#### Your instructions:
Transcribe every line of the listing below without any deviation.

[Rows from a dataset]

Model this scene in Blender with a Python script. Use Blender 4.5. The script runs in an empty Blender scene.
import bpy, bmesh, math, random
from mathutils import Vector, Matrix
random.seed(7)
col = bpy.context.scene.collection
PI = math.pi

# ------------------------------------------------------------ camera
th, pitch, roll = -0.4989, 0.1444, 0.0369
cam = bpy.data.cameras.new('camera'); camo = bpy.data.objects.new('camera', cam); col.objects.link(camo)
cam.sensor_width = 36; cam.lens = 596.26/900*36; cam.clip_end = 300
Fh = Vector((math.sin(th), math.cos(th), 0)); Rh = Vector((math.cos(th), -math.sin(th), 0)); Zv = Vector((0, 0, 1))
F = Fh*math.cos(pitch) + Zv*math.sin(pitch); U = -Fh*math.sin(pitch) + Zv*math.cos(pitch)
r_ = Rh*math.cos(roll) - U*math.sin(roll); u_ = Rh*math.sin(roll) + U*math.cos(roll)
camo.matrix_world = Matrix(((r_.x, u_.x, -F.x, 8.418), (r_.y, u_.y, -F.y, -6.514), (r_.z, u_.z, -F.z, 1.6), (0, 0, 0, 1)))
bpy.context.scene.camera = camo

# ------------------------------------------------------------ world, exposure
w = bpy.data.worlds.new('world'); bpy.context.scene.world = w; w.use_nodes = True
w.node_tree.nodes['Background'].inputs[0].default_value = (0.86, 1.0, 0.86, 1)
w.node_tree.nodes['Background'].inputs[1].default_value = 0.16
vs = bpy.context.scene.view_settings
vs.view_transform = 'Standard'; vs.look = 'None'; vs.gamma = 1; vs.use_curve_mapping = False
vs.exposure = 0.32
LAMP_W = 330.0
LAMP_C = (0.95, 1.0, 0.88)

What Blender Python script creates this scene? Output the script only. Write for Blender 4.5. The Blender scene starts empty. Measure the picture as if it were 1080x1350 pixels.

#### Task output:
Model this scene in Blender with a Python script. Use Blender 4.5. The script runs in an empty Blender scene.
import bpy, bmesh, math, random
from mathutils import Vector, Matrix
random.seed(7)
col = bpy.context.scene.collection
PI = math.pi

# ------------------------------------------------------------ camera
th, pitch, roll = -0.4989, 0.1444, 0.0369
cam = bpy.data.cameras.new('camera'); camo = bpy.data.objects.new('camera', cam); col.objects.link(camo)
cam.sensor_width = 36; cam.lens = 596.26/900*36; cam.clip_end = 300
Fh = Vector((math.sin(th), math.cos(th), 0)); Rh = Vector((math.cos(th), -math.sin(th), 0)); Zv = Vector((0, 0, 1))
F = Fh*math.cos(pitch) + Zv*math.sin(pitch); U = -Fh*math.sin(pitch) + Zv*math.cos(pitch)
r_ = Rh*math.cos(roll) - U*math.sin(roll); u_ = Rh*math.sin(roll) + U*math.cos(roll)
camo.matrix_world = Matrix(((r_.x, u_.x, -F.x, 8.418), (r_.y, u_.y, -F.y, -6.514), (r_.z, u_.z, -F.z, 1.6), (0, 0, 0, 1)))
bpy.context.scene.camera = camo

# ------------------------------------------------------------ world, exposure
w = bpy.data.worlds.new('world'); bpy.context.scene.world = w; w.use_nodes = True
w.node_tree.nodes['Background'].inputs[0].default_value = (0.86, 1.0, 0.86, 1)
w.node_tree.nodes['Background'].inputs[1].default_value = 0.16
vs = bpy.context.scene.view_settings
vs.view_transform = 'Standard'; vs.look = 'None'; vs.gamma = 1; vs.use_curve_mapping = False
vs.exposure = 0.32
LAMP_W = 330.0
LAMP_C = (0.95, 1.0, 0.88)

What Blender Python script creates this scene? Output the script only. Write for Blender 4.5. The Blender scene starts empty. Measure the picture as if it were 1080x1350 pixels.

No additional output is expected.